Alston’s choreographic style, derived from his two major influences of Sir Frederick Ashton and Merce Cunningham, combines a sparse but reverent classical technique with a romantic, flowing use of the upper body; his vocabulary is not broad but the interest and integrity of what we see is supported by his impeccable musicality that in turn demands the same of his dancers. Personality makes up for a lot in the present company, but musicality is not what it was when the likes of Liam Riddick and Oihana Vesga Bujan were performing, though Elly Braund is still there as a valuable guide. In watching the dancers there’s a suggestion of too much tension in the arms that at speed does not support Alston’s flow of the upper body, and a tendency, especially among the men, to land too heavily. There is something sensuous about soft, pliant landings that goes a long way towards bringing the choreography and the music seamlessly together.  

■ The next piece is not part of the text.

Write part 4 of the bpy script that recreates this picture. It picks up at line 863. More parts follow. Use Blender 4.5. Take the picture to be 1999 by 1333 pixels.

Over several years Alston’s company has had its portion of Arts Council funding to The Place — where it has been resident for the past quarter of a century — successively reduced to the point he feels he cannot run the company to the standards he needs; the present tour is called Final Edition. On the program is a relatively new repertoire, with two works from this year (Voices and Light Footsteps, and Shine On) and two from 2018 (Detour, and Brahms Hungarian). Voices and Light Footsteps, to a selection of Monteverdi madrigals, balli and sinfonia, sees Alston’s choreographic invention soaring with the music, creating a series of courtly dances that sweep up the voices into the air; there is a joy about the work that belies the tumultuous year in which it was created. Lawrance’s Detour, played out to a percussive score by Akira Miyoshi for solo marimba, is a contrast both in its dynamic pace and in the predominance of masculine energy; it features whipping arms and legs in a fast and furious choreography with brute overtones of anger and frustration.

Shine On, to Britten’s early song cycle On This Island for piano and voice (performed respectively by Jason Ridgeway and Katherine McIndoe), is clearly dark in tone, drawing its choreographic line from WH Auden’s poetry that begins with a fanfare (Let the florid music praise!) and turns through the haunting Nocturne to irrevocable loss (As it is, plenty). The symbolism is evident, and yet Alston returns in the finale to the opening musical fanfare with the dancers finishing in a reverence towards the public. Alston dedicates the work to Lizzie Fargher ‘whose enthusiasm for dance (and music) has sustained and encouraged me every time I have been to Snape and to Dance East.’

In closing the program with Brahms Hungarian Alston shows his undefeated spirit with a suite of dances to Brahms’ Hungarian Dances for solo piano that Ridgeway plays with gusto. As Alston remarked stoically after the final applause, “I love this place and I’m not going to say goodbye!”